Некрасов. 2-е изд - Николай Николаевич Скатов
О ты, кого я с ужасом бежал,
Кому с любовью рвался я в объятья,
Кому чистосердечно расточал
Благословенья и проклятья, —
Тебя уж нет! На жизненной стезе
Оставив след загадочный и странный,
Являясь ангелом в грозе
И демоном у пристани желанной, —
Погибла ты… Ты сладить не могла
Ни с бурным сердцем, ни с судьбою
И, бездну вырыв подо мною,
Сама в ней первая легла…
Ругаясь буйно над кумиром,
Когда-то сердцу дорогим,
Я мог бы перед целым миром
Клеймом отметить роковым
Твой путь. Но за пределы гроба
Не перешла вражда моя,
Я понял: мы виновны оба…
Но тяжелей наказан я!
В большей мере условна вторая часть — на каторге. Есть во второй, «каторжной» части герой — Крот (очевидно, политический) с чертами страстотерпца, подвижника, пробуждающего в несчастных озверевших товарищах людей. Поэма, особенно во второй, в известной мере главной части, романтична. И в этом смысле она действительно «итальянская». Наверное, «отрыв» от реальной отечественной действительности помогал писать и закончить на идеальной итальянской почве эту русскую романтическую поэму.

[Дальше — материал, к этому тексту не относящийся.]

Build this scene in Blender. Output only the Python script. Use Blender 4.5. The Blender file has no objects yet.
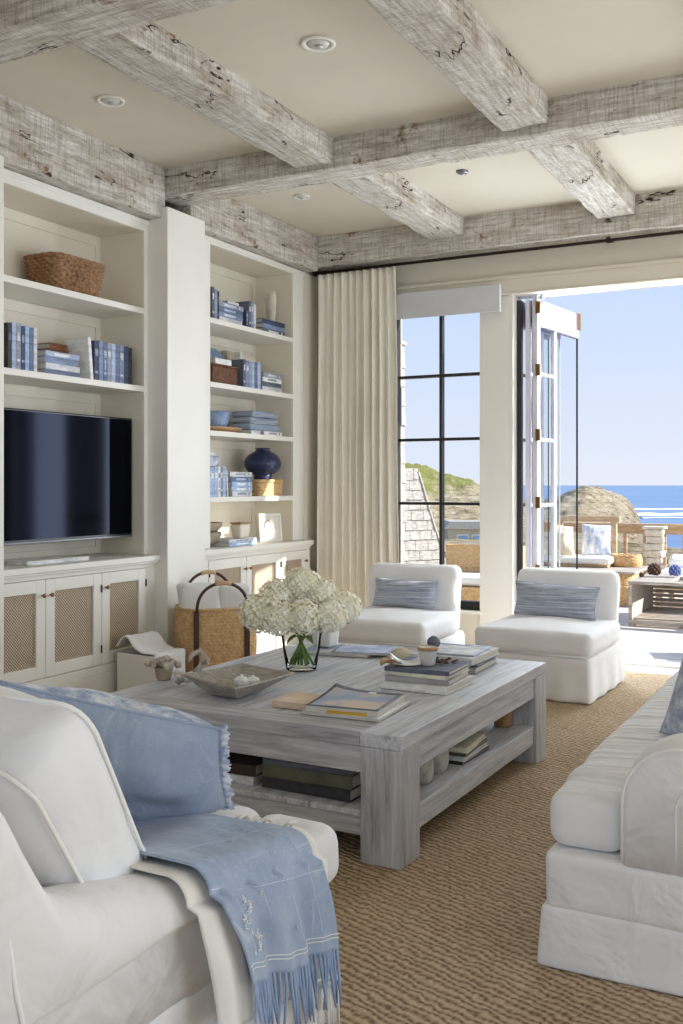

«Идеальные» же вершины Италии помогли Некрасову как никогда высоко подняться и на русскую «идеальную» вершину — к Пушкину.
Грубо говоря, в поэме «новое» содержание, пестрое и разнообразное, «низкое» облеклось в «старую» форму пушкинской романтической поэмы. Она и началась-то еще в России как стихотворение «Совет» — «подражание Пушкину». В поэме антипушкинское содержание с почти прямой полемикой (картины Петербурга, например) все же реализовалось в пушкинской форме:
О город, город роковой!
С певцом твоих громад красивых,
Твоей оградой вековой,
Твоих солдат, коней ретивых
И всей потехи боевой,
Плененный лирой сладкострунной,
Не спорю я: прекрасен ты.
В безмолвье полночи безлунной,
В движенье гордой суеты!..
. . . . .
Всё так. Но если ненароком
В твои пределы загляну,
Купаясь в омуте глубоком,
Переживая старину,
Душа болит. Не в залах бальных,
Где торжествует суета,
В приютах нищеты печальных
Блуждает грустная мечта.
Не лучезарный, золотистый,
Но редкий солнца луч… о нет!
Твой день больной, твой вечер мглистый,
Туманный, медленный рассвет
Воображенье мне рисует…
Некрасов работал самозабвенно: «24 дня ни о чем не думал я, кроме того, что писал. Это случилось в первый раз в моей жизни — обыкновенно мне не приходилось и 24 часов остановиться на одной мысли. Что вышло, не знаю…»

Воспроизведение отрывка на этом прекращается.